Di tengah hiruk-pikuk Kota Bogor yang terus tumbuh sebagai pusat pendidikan, perdagangan, dan pergerakan sosial, terselip satu titik sejuk bernama Masjid Alumni IPB. Berdiri strategis dekat stasiun dan menjadi titik temu berbagai kalangan, masjid ini tidak hanya menjadi tempat ibadah, namun juga pusat pemberdayaan sosial berbasis zakat, infak, sedekah, dan wakaf (Ziswaf).
Menghidupkan Zakat dan Sedekah di Lingkar Terdekat
Sejak lama, masjid ini menjadi rujukan bantuan sosial oleh lembaga-lembaga resmi seperti Baznas, terutama bagi masyarakat sekitar yang membutuhkan, seperti mualaf, korban kehilangan, hingga dhuafa. Namun, kendala justru muncul ketika banyak lembaga pusat hanya menyalurkan sebagian kecil dana ke masjid ini, padahal kebutuhan di lapangan sangat besar. Di bulan Ramadan, misalnya, antrian penerima zakat membludak. Dengan keterbatasan dana dan sumber daya, distribusi zakat hanya mampu menjangkau desa-desa terdekat.
Meski begitu, masjid ini tidak tinggal diam. Melalui Baitul Maal, lembaga ini merancang program sosial berkelanjutan yang lahir dari empati dan semangat gotong royong. Salah satunya adalah pembinaan terhadap warga RT di daerah Tamansari, yang awalnya dikenal lewat berita pilu tentang warga yang mencuri tabung gas karena kelaparan. Sejak itu, bantuan dari alumni IPB dan donatur rutin disalurkan setiap Jumat. Namun hal yang paling membanggakan adalah, ketika kondisi mereka mulai membaik, warga dengan penuh harga diri memilih untuk berhenti menerima bantuan dan mulai mandiri.

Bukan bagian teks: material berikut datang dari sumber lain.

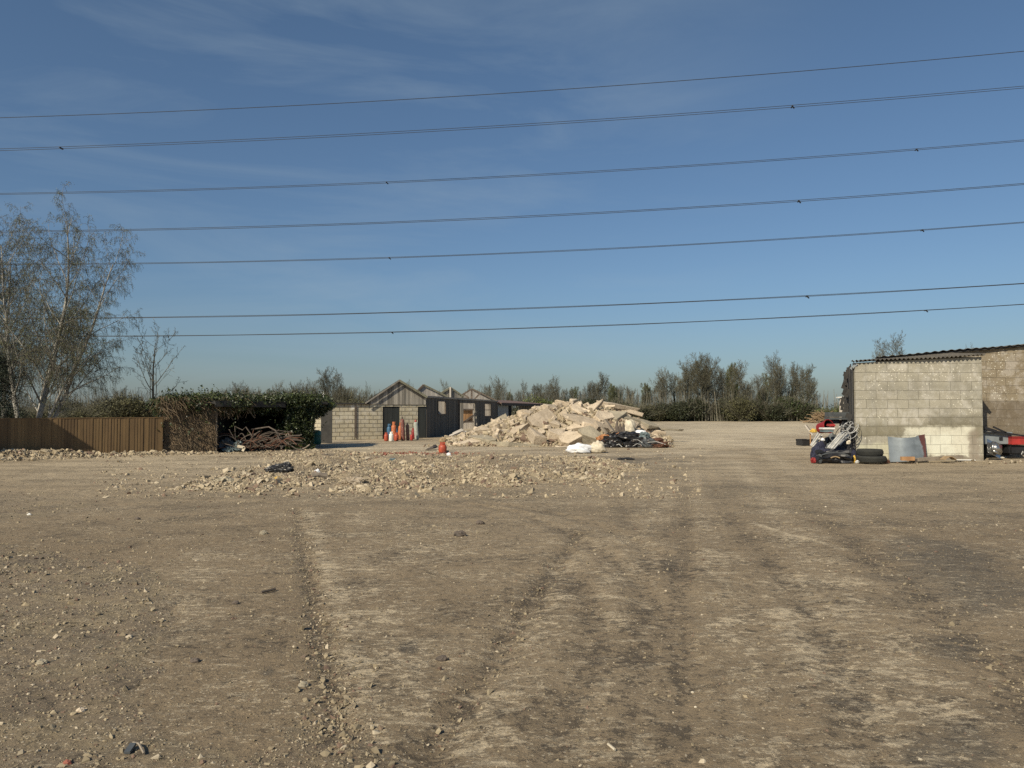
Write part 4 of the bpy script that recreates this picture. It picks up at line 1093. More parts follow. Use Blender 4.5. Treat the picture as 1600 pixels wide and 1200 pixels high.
def wood(b, out, sides, levels=None, rg=None):
    rg = rg or rng
    for lev, items in out.items():
        if levels is not None and lev not in levels: continue
        by = {}
        for p, r in items: by.setdefault(len(p), []).append((p, r))
        for k, it in by.items():
            b.tubes(np.array([p for p, r in it]), np.array([r for p, r in it]), sides[min(lev, len(sides) - 1)], rg.uniform(0, 1, len(it)))
def tips(out, lev, n, rg, spread=.03):
    P = [p for p, r in out[lev]]; C = []
    for p in P:
        for _ in range(n):
            f = rg.uniform(.1, 1) * (len(p) - 1); i = int(min(f, len(p) - 2)); C.append(p[i] + (p[i + 1] - p[i]) * (f - i))
    return np.array(C) + rg.normal(0, spread, (len(C), 3))

# big silver birch, weeping
def birch(name, label, base, h, r, stems, seed, leafn, droop):
    rg = np.random.default_rng(seed)
    root = thing(name, label, 'tree', base, 'birch trees behind the fence')
    P = dict(seg=[9, 8, 6, 7], n=[22, 16, 21], wob=[.05, .10, .16, .10], trop=[.03, .04, -.05, droop], tip=.16, rmin=.005,
             ref=[h, h * .42, h * .16], t0=[.18, .2, .15], ang=[38, 42, 55], ratio=[.40, .42, .62], rr=[.42, .42, .3], shape=lambda t: 1.05 - .5 * t)
    w = MB(); tw = MB(); lf = MB()
    for (dx, dy, hh, rr, ln) in stems:
        P['lean'] = ln
        o = grow(rg, (base[0] + dx, base[1] + dy, 0), h * hh, r * rr, P)
        wood(w, o, [8, 5, 3], (0, 1), rg); wood(tw, o, [8, 5, 3, 3], (2, 3), rg)
        C = tips(o, 3, leafn, rg, .04); lf.leaves(C, .016, 0, rg=rg)
    w.build('trunk', M['barkbirch'], root, smooth=True); tw.build('twigs', M['twigbirch'], root); lf.build('catkins', M['budbirch'], root)
    return root
Bx = at(48, 640, 33)
birch('silver_birch', 'tall weeping silver birch with several white stems behind the timber fence', (Bx.x, 33, 0), 9.9, .13,
      [(0.0, 0, 1.0, 1, (.20, 0, 0)), (-.5, .3, .95, .9, (-.05, .02, 0)), (.3, .4, .88, .8, (.36, .1, 0)), (.35, -.2, .58, .6, (.50, -.05, 0)), (-.2, .5, .72, .7, (.08, .2, 0))], 11, 15, -.28)
Bx2 = at(2, 640, 34)
birch('silver_birch', 'second pale-stemmed birch at the left edge of the photo', (Bx2.x - .3, 34.5, 0), 9.4, .11, [(0, 0, .93, 1, (.0, 0, 0)), (-.7, .3, 1.0, .9, (-.12, 0, 0)), (-1.6, .5, .8, .9, (-.22, 0, 0))], 12, 13, -.28)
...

Kredit Mikro Berbasis Qardhul Hasan
Dari inspirasi itulah, Baitul Maal mulai memberikan pembiayaan mikro tanpa bunga (qardhul hasan) untuk ibu-ibu yang ingin berjualan kue, hingga bantuan modal kepada pengemudi ojek daring komunitas "Speed" untuk reparasi motor. Bahkan seorang penjual sayur pun diberi sepeda untuk menopang usahanya. Program ini dijalankan dengan prinsip tanggung jawab bersama: misalnya, dalam pinjaman kepada komunitas ojol, ketua komunitas bertindak sebagai penjamin yang mengumpulkan angsuran dari anggotanya secara kolektif.
Dari yang awalnya hanya mengelola dana sebesar Rp15 juta, kini Baitul Maal telah menyalurkan hampir Rp300 juta untuk berbagai kebutuhan sosial dan pemberdayaan. Donasi masyarakat pun terus meningkat, dari Rp200 ribu per bulan menjadi Rp2 juta per bulan, menjadi sebuah bukti kepercayaan yang tumbuh subur di akar masyarakat.
Wakaf: Antara Harapan dan Keterbatasan
Berbeda dengan zakat dan sedekah yang sudah berjalan baik, program wakaf di masjid ini masih menghadapi tantangan. Hingga kini, wakaf yang diterima hanya terbatas pada mushaf dan buku-buku islami, yang langsung disalurkan tanpa dokumentasi administratif. Wakaf dalam bentuk tanah, uang, atau aset produktif masih menjadi cita-cita yang belum terwujud.
Salah satu hambatannya adalah ketiadaan nazhir bersertifikat yang bisa fokus mengelola wakaf secara profesional. Harapan besar agar pengelola berasal dari alumni IPB menambah tantangan tersendiri, mengingat sebagian besar alumni masih aktif bekerja dan belum bisa terlibat penuh waktu. Padahal, visi besar telah disusun: membentuk wakaf produktif dalam bentuk lahan pertanian, ternak, atau pangan yang dikelola bersama fakultas dan alumni IPB.
Meski demikian, langkah kecil telah dimulai. Bibit cabai disedekahkan sebagai bentuk sedekah produktif, dan kolaborasi dengan Fakultas Peternakan untuk program kurban juga menunjukkan arah yang jelas untuk pengembangan wakaf produktif di masa mendatang.